I've really been wrestling with some stuff lately, and I'm not quite sure how to even verbalize it. At first glance, I'd like to call it depression, but I think that's just too simple . . . I think it goes deeper than that. I think I'm at this place where I want to know - I mean really know - that I am a part, an integral, important part of something bigger than me. Oh, I know it in my brain, but the reasoning side of me tells me it's all just ego, just smoke and mirrors. I'm just another common person wishing for an uncommon life. Is this true?? I don't know for sure. I think God is up to something. Perhaps He bringeth me low to teach me yet another important principal of the Christian life. This happens a lot for me . . . . and generally He seems to be teaching me the same things over and over again. You'd think I would learn.
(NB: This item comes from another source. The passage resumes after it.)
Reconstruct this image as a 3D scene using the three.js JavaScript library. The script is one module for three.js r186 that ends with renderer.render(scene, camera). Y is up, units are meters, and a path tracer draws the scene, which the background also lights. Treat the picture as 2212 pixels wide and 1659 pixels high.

UGH!!
Which brings me to my next point - or struggle, if you will. Why is this all so darned difficult!!! I mean, it's simple - follow Christ, and all else falls into place. But while that sounds so easy, in practice it proves to be a formidable . . . dare I say "foe"? That's truely what it feels like sometimes. A foe. Something working with all its might against me in every possible way, to bring me down and remind me in every way that I cannot possibly ever attain this Christian way of life. (Another good lesson - boy, they just keep stacking up, don't they?) Foe, indeed. Yet, I have the ultimate Victor at my side; in fact, within me! So, why can't I seem to tap into this fathomless, bottomless power? What is wrong with me?
"WHAT IS WRONG WITH ME?!?!?" I find myself screaming to the heavens. No reply. Actually, I'm pretty sure He's replying, I'm just not listening.
And so the lesson drags on, and I find myself longing ever-more for heaven. Oh, don't worry, there is no death wish here . . . . simply a woman truly finding the depth of emotion found in Paul's sentiment in Philippians 1:21 - "For me, to live is Christ and to die is gain." Each day I live for Christ, praying that He will show up in some way and renew my passion, renew my strength, renew my purpose, renew my life.